Smell the coffee grounds and write down your observations. The smell of the grounds is referred to as the fragrance.

Next add fresh hot filtered water (just off the boil) to each cup. So that the spoons stay at the same temperature as the coffee add hot water to the cup containing the spoons also. Smell each cup without disturbing it and write down your first observations of the coffee aroma.

Wait 1-2 minutes then Put your nose directly over the cup and break the crust of the coffee with one of the preheated coffee cupping spoons by pushing the coffee down . This is the most potent burst of aroma you will have during cupping and is the best time to evaluate the coffee aroma. Now stir the cup a little to make sure all of the coffee is emersed in water this will help the coffee sink to the bottom of the cup. Write down any further description of the aroma that you notice at this point.

Rinse the spoon in hot water before going to the next coffee sample. After evaluating the aroma of all of the samples, scoop out any grounds that continue to float. Most of the lightly roasted coffee grounds will sink to the bottom of the cup Due to thier high density.

Analysis of Coffee Flavor

When the coffee has cooled enough to taste, spoon up some cooffee and slurp the coffee strongly to aspirate it over the entire tongue. It is important to aspirate strongly since you are trying to cover the entire tongue evenly. Aspirating strongly will also cause some coffee to be distributed into the throat and nasal passage. The nose is another powerful tasting tool. Most of the flavor observed in a coffee is a result of aromatic compounds present in the coffee. This can be experienced by plugging your nose while drinking coffee. While your nose is blocked, the coffee will likely taste similar to instant coffee due to its lack of aroma. When the nasal passage is opened, a full rainbow of flavors will immediately become evident.

After every time you taste each coffee, document your observations of coffee taste, acidity, aftertaste, and body. Move to the next cup and try to compare the different cups. As the coffee in each cup cools, it is often possible to detect new flavors. Therefore, it is important to cup a coffee when it is both warm and when it has cooled to just above room temperature. The best coffees will have positive characteristics at both ranges of temperature.

If you’re cupping more than two or three coffees, it is recommended you spit out the coffee after abserving it. When cupping several coffees it’s possible to get too much caffeine, which can adversely alter your ability to properly taste the coffee.

Conclusions of Coffee Cupping

One of the keys to cupping coffee is practice and humility.
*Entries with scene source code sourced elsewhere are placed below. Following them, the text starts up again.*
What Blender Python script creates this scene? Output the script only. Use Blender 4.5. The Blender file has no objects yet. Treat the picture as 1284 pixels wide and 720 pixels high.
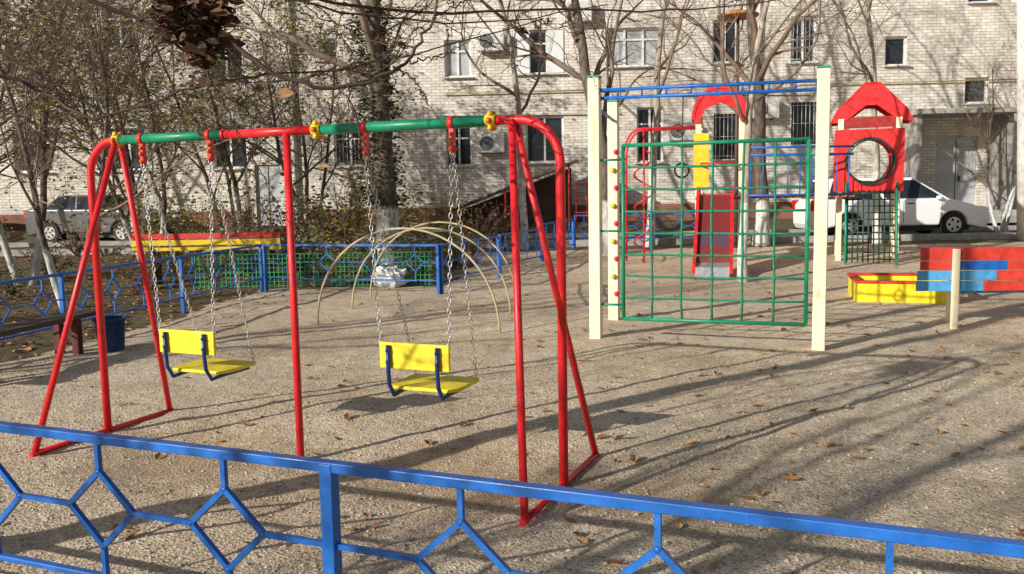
import bpy, math, random
from mathutils import Matrix, Vector, noise
V=Vector
scene=bpy.context.scene
col=scene.collection
rad=math.radians

# ---------------------------------------------------------------- materials
def nt(m): return m.node_tree.nodes, m.node_tree.links
def base(name,rough=.6):
    m=bpy.data.materials.new(name); m.use_nodes=True
    n,l=nt(m); b=n["Principled BSDF"]; b.inputs["Roughness"].default_value=rough
    return m,n,l,b
def ramp(n,l,src,stops):
    r=n.new("ShaderNodeValToRGB"); e=r.color_ramp.elements
    while len(e)<len(stops): e.new(.5)
    for k,(p,c) in enumerate(stops):
        e[k].position=p; e[k].color=(c[0],c[1],c[2],1)
    l.new(src,r.inputs[0]); return r.outputs[0]
def tex(n,l,scale,detail=5,kind="Noise",vec=None,rough=.6):
    t=n.new("ShaderNodeTex"+kind); t.inputs["Scale"].default_value=scale
    if kind=="Noise":
        t.inputs["Detail"].default_value=detail; t.inputs["Roughness"].default_value=rough
    if vec is not None: l.new(vec,t.inputs["Vector"])
    return t
def coord(n,kind="Object"): return n.new("ShaderNodeTexCoord").outputs[kind]
def bump(n,l,b,src,strength,dist=.01,prev=None):
    u=n.new("ShaderNodeBump"); u.inputs["Strength"].default_value=strength; u.inputs["Distance"].default_value=dist
    l.new(src,u.inputs["Height"])
    if prev: l.new(prev,u.inputs["Normal"])
    l.new(u.outputs[0],b.inputs["Normal"]); return u.outputs[0]
def mixc(n,l,fac,a,b,mode='MIX'):
    x=n.new("ShaderNodeMix"); x.data_type='RGBA'; x.blend_type=mode
    if isinstance(fac,(int,float)): x.inputs[0].default_value=fac
    else: l.new(fac,x.inputs[0])
    for i,c in ((6,a),(7,b)):
        if isinstance(c,(tuple,list)): x.inputs[i].default_value=(c[0],c[1],c[2],1)
        else: l.new(c,x.inputs[i])
    return x.outputs[2]
def sc(c,k): return tuple(min(1,max(0,a*k)) for a in c)
def paint(name,c,rough=.35,wear=.62,chip=(.12,.07,.04),var=.25,sc_=9):
    m,n,l,b=base(name,rough); o=coord(n)
    t=tex(n,l,sc_,5,vec=o)
    c1=ramp(n,l,t.outputs[0],[(.3,sc(c,1-var)),(.7,sc(c,1+var))])
    t2=tex(n,l,55,5,vec=o,rough=.75)
    f=ramp(n,l,t2.outputs[0],[(wear,(0,0,0)),(wear+.03,(1,1,1))])
    l.new(mixc(n,l,f,c1,chip),b.inputs["Base Color"])
    l.new(ramp(n,l,t.outputs[0],[(.3,(rough-.08,)*3),(.7,(rough+.22,)*3)]),b.inputs["Roughness"])
    bump(n,l,b,t2.outputs[0],.2,.004)
    return m
def wood(name,c,axis=2,dark=.6):
    m,n,l,b=base(name,.75); o=coord(n)
    mp=n.new("ShaderNodeMapping"); s=[26,26,26]; s[axis]=1.4; mp.inputs["Scale"].default_value=s
    l.new(o,mp.inputs[0]); t=tex(n,l,1,6,vec=mp.outputs[0])
    l.new(ramp(n,l,t.outputs[0],[(.3,sc(c,dark)),(.5,c),(.75,sc(c,1.15))]),b.inputs["Base Color"])
    bump(n,l,b,t.outputs[0],.3,.01); return m
def plain(name,c,rough=.6,metal=0,var=.2,scale=6):
    m,n,l,b=base(name,rough); b.inputs["Metallic"].default_value=metal
    t=tex(n,l,scale,4,vec=coord(n))
    l.new(ramp(n,l,t.outputs[0],[(.3,sc(c,1-var)),(.7,sc(c,1+var))]),b.inputs["Base Color"])
    return m
def leafmat(name,cols):
    m,n,l,b=base(name,.7)
    g=n.new("ShaderNodeNewGeometry")
    st=[(i/(len(cols)-1),c) for i,c in enumerate(cols)]
    l.new(ramp(n,l,g.outputs["Random Per Island"],st),b.inputs["Base Color"])
    return m
RED=paint("red_paint",(.70,.018,.024)); GREEN=paint("green_paint",(.005,.24,.12)); BLUE=paint("blue_paint",(.010,.13,.50),.36,.62,(.05,.04,.04))
YEL=paint("yellow_paint",(.92,.68,.02),.45,.66,(.3,.2,.05)); DBLUE=paint("dark_blue_paint",(.01,.04,.22))
TURQ=paint("light_blue_paint",(.07,.36,.70),.5,.58,(.25,.2,.15)); RED2=paint("worn_red_paint",(.64,.04,.025),.55,.58,(.2,.1,.06)); DRED=paint("dark_red_paint",(.36,.015,.015),.5,.6)
ORANGE=plain("orange_plastic",(.75,.16,.02),.4); YPL=plain("yellow_plastic",(.80,.55,.03),.4)
STEEL=plain("zinc_chain",(.62,.61,.59),.4,.6,.3,40)
PINE=wood("planed_pine",(.88,.77,.54),2,.76); BEIGE=plain("tan_pipe_paint",(.46,.37,.22),.5)
DARKWOOD=wood("weathered_dark_wood",(.07,.05,.04),0); BROWNWOOD=wood("brown_plank",(.40,.11,.04),0)
ROPE=plain("green_rope",(.01,.20,.11),.7,0,.4,30)
WHITE=plain("white_window_paint",(.8,.8,.78),.5,0,.06); CARW=plain("white_car_paint",(.88,.89,.90),.25,0,.02); CARS=plain("silver_car_paint",(.11,.115,.125),.3,.2,.03)
RUB=plain("tyre_rubber",(.02,.02,.02),.8); GLASS=plain("dark_glass",(.03,.035,.045),.06,0,.5,1.2)
CURT=plain("curtained_glass",(.40,.41,.42),.15,0,.4,3); CONC=plain("concrete",(.38,.36,.33),.85,0,.25,4); BLACK=plain("black_plastic",(.015,.015,.015),.5)
RIM=plain("alloy_rim",(.5,.5,.52),.3,.7); LAMPR=plain("tail_lamp_red",(.5,.01,.01),.2); LAMPW=plain("head_lamp",(.7,.72,.75),.1)
DARKMET=plain("dark_sheet_metal",(.10,.06,.045),.6,0,.4,3); DOORG=plain("grey_steel_door",(.48,.50,.52),.5,0,.15,2); GPIPE=plain("yellow_gas_pipe",(.52,.42,.20),.6)
ACW=plain("ac_case_paint",(.70,.70,.67),.5,0,.05); BINB=plain("blue_bin_plastic",(.01,.045,.15),.5); BAG=plain("pale_plastic_bag",(.55,.58,.58),.4,0,.35,8)
HOOP=plain("dark_green_steel",(.01,.05,.035),.4); PALES=plain("pale_worn_steel",(.42,.44,.47),.35,.4,.25,9)
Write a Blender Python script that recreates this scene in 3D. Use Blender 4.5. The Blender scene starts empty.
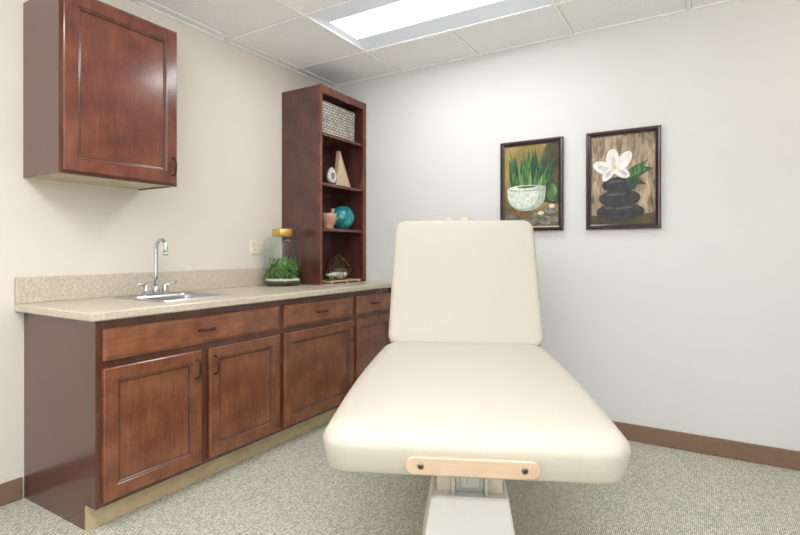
import bpy, bmesh, math, random
from mathutils import Vector, Matrix
random.seed(7)
S = bpy.context.scene
COL = S.collection

# ------------------------------------------------------------------ materials
def lin(c):
    out = []
    for v in c:
        v = v/255.0
        out.append(v/12.92 if v <= 0.04045 else ((v+0.055)/1.055)**2.4)
    return (out[0], out[1], out[2], 1.0)

def newmat(name):
    m = bpy.data.materials.new(name)
    m.use_nodes = True
    nt = m.node_tree
    b = nt.nodes["Principled BSDF"]
    return m, nt, b

def mat_noise(name, c1, c2, scale=(5, 5, 5), nscale=3.0, detail=5.0, rough=0.5, distort=0.0, bump=0.0,
              lo=0.35, hi=0.65, coat=0.0, metal=0.0, spec=0.5, extra=None):
    m, nt, b = newmat(name)
    N, L = nt.nodes, nt.links
    tc = N.new("ShaderNodeTexCoord")
    mp = N.new("ShaderNodeMapping"); mp.inputs["Scale"].default_value = scale
    nz = N.new("ShaderNodeTexNoise")
    nz.inputs["Scale"].default_value = nscale
    nz.inputs["Detail"].default_value = detail
    nz.inputs["Distortion"].default_value = distort
    cr = N.new("ShaderNodeValToRGB")
    cr.color_ramp.elements[0].position = lo; cr.color_ramp.elements[0].color = lin(c1)
    cr.color_ramp.elements[1].position = hi; cr.color_ramp.elements[1].color = lin(c2)
    L.new(tc.outputs["Object"], mp.inputs["Vector"]); L.new(mp.outputs[0], nz.inputs["Vector"])
    L.new(nz.outputs["Fac"], cr.inputs["Fac"])
    L.new(cr.outputs["Color"], b.inputs["Base Color"])
    b.inputs["Roughness"].default_value = rough
    b.inputs["Metallic"].default_value = metal
    b.inputs["Coat Weight"].default_value = coat
    b.inputs["Coat Roughness"].default_value = 0.2
    b.inputs["Specular IOR Level"].default_value = spec
    if bump:
        bp = N.new("ShaderNodeBump"); bp.inputs["Strength"].default_value = bump
        bp.inputs["Distance"].default_value = 0.004
        L.new(nz.outputs["Fac"], bp.inputs["Height"]); L.new(bp.outputs[0], b.inputs["Normal"])
    return m

def plain(name, c, rough=0.5, metal=0.0, var=6, **k):
    c2 = tuple(max(0, v-var) for v in c)
    return mat_noise(name, c2, c, rough=rough, metal=metal, nscale=8, **k)

# cherry wood
def wood(name, dark, mid, light, axis='z', rough=0.26, blotch=0.7):
    m, nt, b = newmat(name)
    N, L = nt.nodes, nt.links
    tc = N.new("ShaderNodeTexCoord")
    mp = N.new("ShaderNodeMapping")
    sc = {'z': (46, 46, 3.0), 'y': (46, 3.0, 46), 'x': (3.0, 46, 46)}[axis]
    mp.inputs["Scale"].default_value = sc
    n1 = N.new("ShaderNodeTexNoise"); n1.inputs["Scale"].default_value = 2.4; n1.inputs["Detail"].default_value = 7
    n1.inputs["Distortion"].default_value = 0.2
    mp2 = N.new("ShaderNodeMapping")
    mp2.inputs["Scale"].default_value = {'z': (1.2, 1.2, 1), 'y': (1.2, 1, 1.2), 'x': (1, 1.2, 1.2)}[axis]
    n2 = N.new("ShaderNodeTexNoise"); n2.inputs["Scale"].default_value = 8; n2.inputs["Detail"].default_value = 5
    n2.inputs["Distortion"].default_value = 0.1
    L.new(tc.outputs["Object"], mp.inputs["Vector"]); L.new(mp.outputs[0], n1.inputs["Vector"])
    L.new(tc.outputs["Object"], mp2.inputs["Vector"]); L.new(mp2.outputs[0], n2.inputs["Vector"])
    mx = N.new("ShaderNodeMath"); mx.operation = 'MULTIPLY_ADD'
    mx.inputs[1].default_value = 1-blotch
    m2 = N.new("ShaderNodeMath"); m2.operation = 'MULTIPLY'; m2.inputs[1].default_value = blotch
    L.new(n2.outputs["Fac"], m2.inputs[0])
    L.new(n1.outputs["Fac"], mx.inputs[0]); L.new(m2.outputs[0], mx.inputs[2])
    cr = N.new("ShaderNodeValToRGB")
    e = cr.color_ramp.elements
    e[0].position = 0.34; e[0].color = lin(dark)
    e[1].position = 0.66; e[1].color = lin(light)
    k = e.new(0.5); k.color = lin(mid)
    L.new(mx.outputs[0], cr.inputs["Fac"]); L.new(cr.outputs["Color"], b.inputs["Base Color"])
    b.inputs["Roughness"].default_value = rough
    b.inputs["Coat Weight"].default_value = 0.6
    b.inputs["Coat Roughness"].default_value = 0.14
    return m

W_DOOR = wood("cherry_wood_vertical", (98, 54, 33), (119, 69, 43), (139, 85, 55), 'z')
W_UPPER = wood("cherry_wood_red_vertical", (86, 40, 29), (107, 52, 37), (127, 68, 48), 'z', 0.22)
W_DRAW = wood("cherry_wood_horizontal", (103, 58, 36), (124, 73, 46), (143, 89, 59), 'y')
W_DARK = wood("cherry_wood_side", (74, 43, 41), (86, 51, 47), (98, 60, 54), 'z')
W_FRAME = wood("cherry_wood_frame", (74, 39, 29), (88, 48, 35), (101, 57, 41), 'z')
W_EDGE = wood("cherry_wood_groove", (60, 29, 20), (74, 38, 26), (88, 47, 33), 'z')
W_MAPLE = wood("raw_maple", (178, 158, 120), (194, 174, 136), (206, 188, 150), 'y', 0.5)
W_BIRCH = wood("birch_handle", (182, 152, 124), (192, 164, 136), (200, 174, 148), 'x', 0.4)
W_TRI = wood("pale_oak", (186, 156, 120), (206, 178, 142), (222, 198, 164), 'z', 0.5)
W_BOWL = wood("turned_wood", (160, 112, 88), (184, 136, 110), (200, 154, 126), 'x', 0.5)

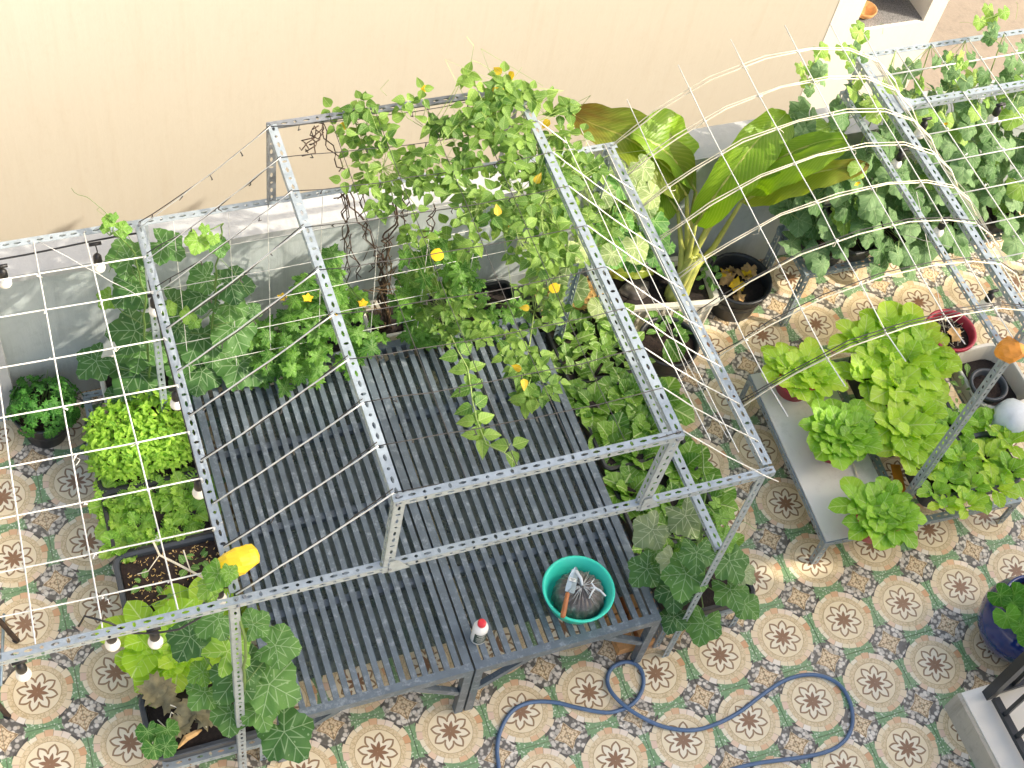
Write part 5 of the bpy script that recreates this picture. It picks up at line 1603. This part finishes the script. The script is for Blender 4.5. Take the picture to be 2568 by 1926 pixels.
PZ = .287
for (px, py), lab in (((2008, 930), 'red pot of mustard greens at the rear corner of the white board'), ((2105, 1085), 'red pot of mustard greens in the middle of the white board'), ((2205, 1285), 'red pot of mustard greens at the front of the white board')):
    p = at(px, py, .47)
    round_pot('red_pot', lab, 'pot', p.x, p.y, .145, .105, PZ, .20, 'red', soil='soil_dark', fill=.03)
    key = 'lettuce_deep' if py > 1000 else 'lettuce'
    lab2 = {930: 'mustard greens crowding the rear red pot', 1085: 'mustard greens crowding the middle red pot', 1285: 'mustard greens crowding the front red pot'}[py]
    greens(p.x, p.y, .465, [(0, 0, 1.15), (.09, .05, .9), (-.08, .06, .95), (.05, -.09, 1.0), (-.07, -.06, .9), (.1, -.05, .85)], key, lab2 + ' on the white board', lab2, .18, 12)
tray('planter_tray', 'long black tray of tall yellow green mustard behind the white board', 'planter', 1.22, 1.10, .235, .33, .282, .18, 'black', soil='soil_dark', ang=math.radians(-2.6))
TG = [(2180, 830, 1.3), (2245, 800, 1.3), (2300, 815, 1.2), (2350, 850, 1.15), (2215, 880, 1.25), (2290, 880, 1.3), (2360, 905, 1.0), (2190, 920, 1.0), (2265, 940, 1.2), (2330, 960, .9), (2260, 1040, 1.2), (2310, 1070, 1.15), (2330, 1010, .9), (2280, 1100, .8)]
for px, py, s in TG:
    p = at(px, py, .58)
    plant_of('mustard_plant', 'tall yellow green mustard in the long black tray behind the pots', 'mustard greens', (p.x, p.y, .45), 10, .185 * s, 'lettuce', 'tall mustard greens in the long black tray', up1=.4, inner=.5)
for px, py, s in ((2432, 945, .6), (2418, 970, .5), (2392, 1030, .4), (2405, 1015, .35)):
    p = at(px, py, .46); plant_of('seedling', 'little green seedling on bare soil beside the tall mustard', 'seedling', (p.x, p.y, .44), 6, .13 * s, 'bok', 'little seedlings beside the tall mustard', up1=.4)
tray('planter_tray', 'charcoal tray of mustard greens on the front right of the low stand', 'planter', 1.34, .565, .31, .17, .282, .17, 'planter', soil='soil_dark', ang=math.radians(-2.6), r=.05, lip=.018)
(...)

Some of the best cuppers I know are modest and always want to learn more. Even some of the best cuppers in the world do not always agree. The beauty is that they agree to disagree while respecting and trying to identify the characteristics that other people find.

Do not be intimidated by people that try to impress you with some abstract description of a coffee. This is more of a romantic tribute to a coffee rather than a reality. Cupping coffee should be fun and interesting, but not a contest of who is more articulate. However, your evaluation should be more in depth than a reiteration of a textbook definition of a coffee.

Coffee cupping may seem strict and scientific, but the method followed in the coffee industry is quite varied and most good coffee cuppers have thier own permutation. Cup under standards you are comfortable with, but try to stay close to the industry standards in case you cup with other people.

Becoming a good coffee cupper is not hard. Trust yourself by practicing regularly and be humble enough to continue to learn from others.